The lessons alone didn’t seem to have much effect. But six months after the program ended, there was less sexual violence in both the schools that had the combined program, and those that changed just the school environment, in response to students’ concerns.

What explains the success of Safe Dates and Shifting Boundaries? Aside from the idea of “getting ‘em while they’re young,” one likely key factor is that both are implemented over an extended period, which fits with evidence from studies in college settings that longer-running programs are more effective than brief interventions.

Yet campus administrators seem reluctant to heed this message. “I have twenty-two hours of training materials,” notes John Foubert, of Oklahoma State University in Stillwater, whose program aims to change attitudes and behaviors that foster sexual violence. “But the attitude of colleges is: ‘Okay, you’ve got an hour. Use it.’”

Crucially, the successful middle school programs have been evaluated using randomized controlled trials, the gold standard for research evidence, in which people are randomly divided across groups that receive different interventions, one being a control—having either the standard practice or no intervention at all.

Sadly, other studies of strategies to reduce sexual violence mostly have fallen short of this standard. Many have measured changes in attitudes toward sexual violence, but not actual shifts in behavior. Sample sizes usually have been small. Often there was no control group, nor any long-term follow-up. No wonder, then, that the effects have often been small, and hard to detect.

With solid evidence from middle schools finally in hand, the CDC is now rolling out a program called Dating Matters, based on methods with good scientific support, in up to forty-five schools in four major cities—Baltimore; Chicago; Fort Lauderdale, Florida; and Oakland, California—involving some ten thousand children aged eleven to fourteen.

But this program and similar philanthropic initiatives are just drops in the ocean. Getting evidence-based approaches implemented in middle schools remains a tough sell. Many schools are reluctant even to broach the issue of sexual violence, given the inevitable push back they get from some quarters.

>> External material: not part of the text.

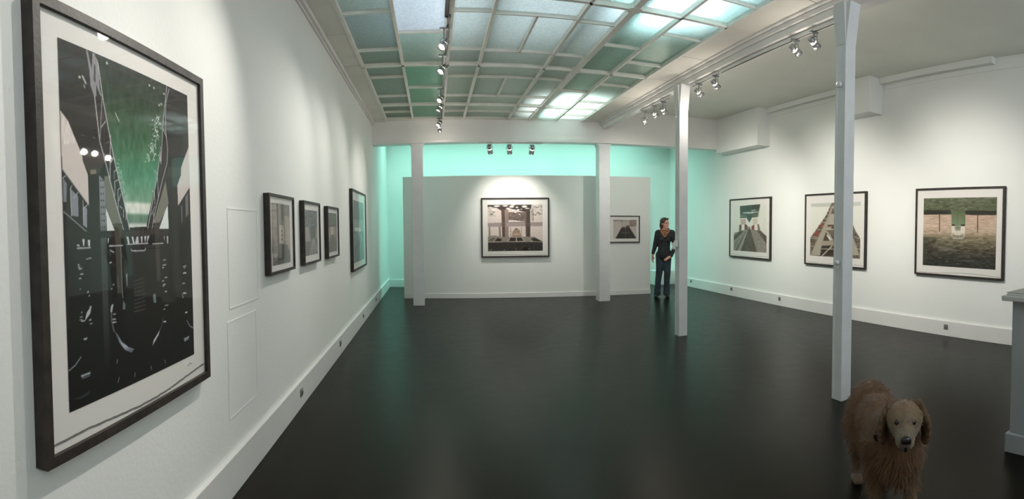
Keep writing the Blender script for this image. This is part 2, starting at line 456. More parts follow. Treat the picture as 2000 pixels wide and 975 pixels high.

“It can take one parent in a middle school to shut things down,” says Dorothy Espelage, a psychologist in the University of Illinois at Urbana-Champaign’s College of Education. Just imagine how the idea of teaching eleven-year-olds about sexual assault—based on findings promoted by government health officials—could be spun by the likes of Rush Limbaugh or Fox News.


Programs like Safe Dates and Shifting Boundaries can’t provide a comprehensive answer to sexual violence. But they’re a start. Now we need a similarly broad, intensive, and rigorously evaluated approach to take hold in other settings. It’s likely to involve efforts to disabuse men of “rape myths,” such as the pernicious idea that many women secretly harbor rape fantasies, to encourage bystanders to step in when things are getting out of control, and to teach women self-defense strategies and how to avoid risky situations.

And, yes, it may include programs to foster healthy, nonviolent masculinity among young male athletes, and to discourage the heavy drinking—by both men and women—that is a known risk factor in sexual violence.

Victoria Banyard of the University of New Hampshire in Durham is one of the leading figures in the field. As she recently wrote: It’s time to “go big or go home.” Experts working in a piecemeal fashion on different aspects of sexual violence need to get out of their silos, coordinate their efforts, and devise coherent plans to tackle the problem from middle school on up.

Given the extent of the problem, and its frequently devastating consequences, we simply cannot afford to give up and go home. If we want to stop reading horror stories like those from Steubenville and Maryville, or posts like my friend’s chilling list of things men should not do, we have to go big.